» **What is required**
Look through the data below and extract, unchanged, the lines from the one that contains "mb = MB(); mb.box(DCX - .8, DCX" to the one that contains "mb = MB(); mb.box(-8.0, -6.3, -.80, -.2, -.02, .098);", both included.

» **Source excerpt**
* * *
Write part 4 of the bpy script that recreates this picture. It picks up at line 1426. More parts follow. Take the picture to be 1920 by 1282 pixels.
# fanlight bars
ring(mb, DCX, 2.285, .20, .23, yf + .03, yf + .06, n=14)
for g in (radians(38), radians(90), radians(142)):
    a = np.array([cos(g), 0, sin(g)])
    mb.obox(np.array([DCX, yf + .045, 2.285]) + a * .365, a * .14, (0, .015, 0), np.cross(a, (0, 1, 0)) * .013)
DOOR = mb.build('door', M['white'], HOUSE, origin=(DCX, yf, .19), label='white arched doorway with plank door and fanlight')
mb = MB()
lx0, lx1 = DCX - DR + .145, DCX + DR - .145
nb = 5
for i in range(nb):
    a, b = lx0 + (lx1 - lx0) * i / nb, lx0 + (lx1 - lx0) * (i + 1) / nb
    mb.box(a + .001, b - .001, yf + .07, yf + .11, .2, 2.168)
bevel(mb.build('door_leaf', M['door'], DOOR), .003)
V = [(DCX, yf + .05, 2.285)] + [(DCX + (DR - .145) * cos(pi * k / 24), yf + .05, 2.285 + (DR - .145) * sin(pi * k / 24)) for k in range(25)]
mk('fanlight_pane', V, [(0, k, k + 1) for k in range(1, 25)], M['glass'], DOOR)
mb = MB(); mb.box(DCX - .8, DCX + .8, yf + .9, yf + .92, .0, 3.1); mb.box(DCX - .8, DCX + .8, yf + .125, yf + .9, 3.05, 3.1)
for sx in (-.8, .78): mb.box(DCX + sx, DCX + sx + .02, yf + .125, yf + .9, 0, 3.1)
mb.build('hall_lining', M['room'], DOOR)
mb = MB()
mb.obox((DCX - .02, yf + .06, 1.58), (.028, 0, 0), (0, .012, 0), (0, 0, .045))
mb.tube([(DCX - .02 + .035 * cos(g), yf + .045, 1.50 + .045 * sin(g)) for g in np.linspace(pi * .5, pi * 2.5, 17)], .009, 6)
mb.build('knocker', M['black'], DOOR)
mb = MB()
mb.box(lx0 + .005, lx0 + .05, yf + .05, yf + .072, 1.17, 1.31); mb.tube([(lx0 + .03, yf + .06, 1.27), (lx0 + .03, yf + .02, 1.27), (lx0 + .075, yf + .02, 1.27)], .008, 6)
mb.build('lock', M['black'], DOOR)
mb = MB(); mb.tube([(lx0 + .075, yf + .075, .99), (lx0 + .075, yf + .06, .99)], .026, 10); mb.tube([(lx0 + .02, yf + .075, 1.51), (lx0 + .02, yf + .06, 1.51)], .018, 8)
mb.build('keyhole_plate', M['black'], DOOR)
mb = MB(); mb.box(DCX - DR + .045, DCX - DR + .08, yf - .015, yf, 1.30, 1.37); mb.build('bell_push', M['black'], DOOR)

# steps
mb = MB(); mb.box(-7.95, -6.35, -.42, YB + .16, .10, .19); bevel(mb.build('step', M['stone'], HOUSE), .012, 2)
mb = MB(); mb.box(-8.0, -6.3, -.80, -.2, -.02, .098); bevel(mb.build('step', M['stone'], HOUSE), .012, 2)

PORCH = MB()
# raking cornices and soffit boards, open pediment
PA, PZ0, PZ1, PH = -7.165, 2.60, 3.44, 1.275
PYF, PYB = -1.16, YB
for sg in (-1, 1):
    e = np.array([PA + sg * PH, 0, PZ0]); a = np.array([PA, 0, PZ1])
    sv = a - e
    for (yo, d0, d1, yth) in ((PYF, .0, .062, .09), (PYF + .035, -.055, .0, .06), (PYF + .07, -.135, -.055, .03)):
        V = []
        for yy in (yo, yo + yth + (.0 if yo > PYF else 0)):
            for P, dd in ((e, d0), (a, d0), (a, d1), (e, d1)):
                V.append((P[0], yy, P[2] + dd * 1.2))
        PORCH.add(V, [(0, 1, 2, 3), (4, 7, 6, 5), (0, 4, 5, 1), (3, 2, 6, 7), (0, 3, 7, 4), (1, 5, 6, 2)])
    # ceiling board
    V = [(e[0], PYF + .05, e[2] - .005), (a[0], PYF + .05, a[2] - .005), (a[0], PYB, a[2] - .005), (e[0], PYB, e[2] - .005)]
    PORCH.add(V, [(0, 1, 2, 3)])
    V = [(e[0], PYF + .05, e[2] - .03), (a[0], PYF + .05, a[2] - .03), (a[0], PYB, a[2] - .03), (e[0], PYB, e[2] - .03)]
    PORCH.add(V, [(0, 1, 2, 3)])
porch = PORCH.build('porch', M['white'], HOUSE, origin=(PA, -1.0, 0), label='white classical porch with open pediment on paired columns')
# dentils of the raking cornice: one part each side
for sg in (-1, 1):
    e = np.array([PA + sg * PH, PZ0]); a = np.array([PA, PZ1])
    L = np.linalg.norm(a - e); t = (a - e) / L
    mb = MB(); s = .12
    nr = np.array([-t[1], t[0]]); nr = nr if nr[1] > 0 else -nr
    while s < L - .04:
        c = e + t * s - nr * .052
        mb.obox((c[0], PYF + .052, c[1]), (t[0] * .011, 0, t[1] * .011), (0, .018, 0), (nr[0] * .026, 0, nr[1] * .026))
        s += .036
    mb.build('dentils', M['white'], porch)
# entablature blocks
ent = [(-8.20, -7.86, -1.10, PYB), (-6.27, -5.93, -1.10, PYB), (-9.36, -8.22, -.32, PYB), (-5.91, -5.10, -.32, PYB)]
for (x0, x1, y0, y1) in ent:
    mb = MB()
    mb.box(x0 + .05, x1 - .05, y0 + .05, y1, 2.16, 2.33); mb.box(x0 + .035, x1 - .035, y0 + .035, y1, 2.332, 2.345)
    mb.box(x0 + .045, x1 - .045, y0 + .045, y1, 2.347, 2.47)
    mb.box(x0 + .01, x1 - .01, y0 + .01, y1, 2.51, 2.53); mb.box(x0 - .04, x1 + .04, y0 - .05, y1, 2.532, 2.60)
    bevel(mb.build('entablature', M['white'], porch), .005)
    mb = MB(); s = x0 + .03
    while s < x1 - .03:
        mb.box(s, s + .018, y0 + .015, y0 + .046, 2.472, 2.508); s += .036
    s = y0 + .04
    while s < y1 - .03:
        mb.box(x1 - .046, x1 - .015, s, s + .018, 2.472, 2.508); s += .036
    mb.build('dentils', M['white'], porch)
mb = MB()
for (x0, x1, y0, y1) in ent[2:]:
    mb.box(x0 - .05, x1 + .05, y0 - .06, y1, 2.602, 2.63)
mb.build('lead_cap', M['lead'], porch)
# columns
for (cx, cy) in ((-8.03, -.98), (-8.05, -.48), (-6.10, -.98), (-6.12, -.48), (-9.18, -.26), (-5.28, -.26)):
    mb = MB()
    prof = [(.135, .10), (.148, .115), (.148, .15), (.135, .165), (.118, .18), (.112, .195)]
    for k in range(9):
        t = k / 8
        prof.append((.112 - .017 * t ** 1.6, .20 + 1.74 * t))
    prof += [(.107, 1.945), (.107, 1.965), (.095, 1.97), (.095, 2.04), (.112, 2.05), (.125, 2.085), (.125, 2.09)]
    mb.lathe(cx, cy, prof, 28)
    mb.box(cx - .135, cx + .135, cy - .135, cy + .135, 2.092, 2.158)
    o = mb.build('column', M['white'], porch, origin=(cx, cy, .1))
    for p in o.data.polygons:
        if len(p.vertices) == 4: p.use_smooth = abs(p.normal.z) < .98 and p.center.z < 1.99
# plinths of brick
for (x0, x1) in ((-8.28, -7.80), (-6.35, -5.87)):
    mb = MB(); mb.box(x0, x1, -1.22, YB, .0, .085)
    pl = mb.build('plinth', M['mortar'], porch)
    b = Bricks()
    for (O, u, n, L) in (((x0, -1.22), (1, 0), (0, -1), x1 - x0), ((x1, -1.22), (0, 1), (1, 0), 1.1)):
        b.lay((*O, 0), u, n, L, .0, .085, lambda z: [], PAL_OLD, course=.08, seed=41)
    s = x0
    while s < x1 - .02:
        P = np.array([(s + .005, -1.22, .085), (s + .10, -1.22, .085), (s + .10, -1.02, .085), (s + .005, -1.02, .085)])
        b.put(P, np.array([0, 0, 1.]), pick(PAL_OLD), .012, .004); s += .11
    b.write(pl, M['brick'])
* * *
» **Result of the task**
mb = MB(); mb.box(DCX - .8, DCX + .8, yf + .9, yf + .92, .0, 3.1); mb.box(DCX - .8, DCX + .8, yf + .125, yf + .9, 3.05, 3.1)
for sx in (-.8, .78): mb.box(DCX + sx, DCX + sx + .02, yf + .125, yf + .9, 0, 3.1)
mb.build('hall_lining', M['room'], DOOR)
mb = MB()
mb.obox((DCX - .02, yf + .06, 1.58), (.028, 0, 0), (0, .012, 0), (0, 0, .045))
mb.tube([(DCX - .02 + .035 * cos(g), yf + .045, 1.50 + .045 * sin(g)) for g in np.linspace(pi * .5, pi * 2.5, 17)], .009, 6)
mb.build('knocker', M['black'], DOOR)
mb = MB()
mb.box(lx0 + .005, lx0 + .05, yf + .05, yf + .072, 1.17, 1.31); mb.tube([(lx0 + .03, yf + .06, 1.27), (lx0 + .03, yf + .02, 1.27), (lx0 + .075, yf + .02, 1.27)], .008, 6)
mb.build('lock', M['black'], DOOR)
mb = MB(); mb.tube([(lx0 + .075, yf + .075, .99), (lx0 + .075, yf + .06, .99)], .026, 10); mb.tube([(lx0 + .02, yf + .075, 1.51), (lx0 + .02, yf + .06, 1.51)], .018, 8)
mb.build('keyhole_plate', M['black'], DOOR)
mb = MB(); mb.box(DCX - DR + .045, DCX - DR + .08, yf - .015, yf, 1.30, 1.37); mb.build('bell_push', M['black'], DOOR)

# steps
mb = MB(); mb.box(-7.95, -6.35, -.42, YB + .16, .10, .19); bevel(mb.build('step', M['stone'], HOUSE), .012, 2)
mb = MB(); mb.box(-8.0, -6.3, -.80, -.2, -.02, .098); bevel(mb.build('step', M['stone'], HOUSE), .012, 2)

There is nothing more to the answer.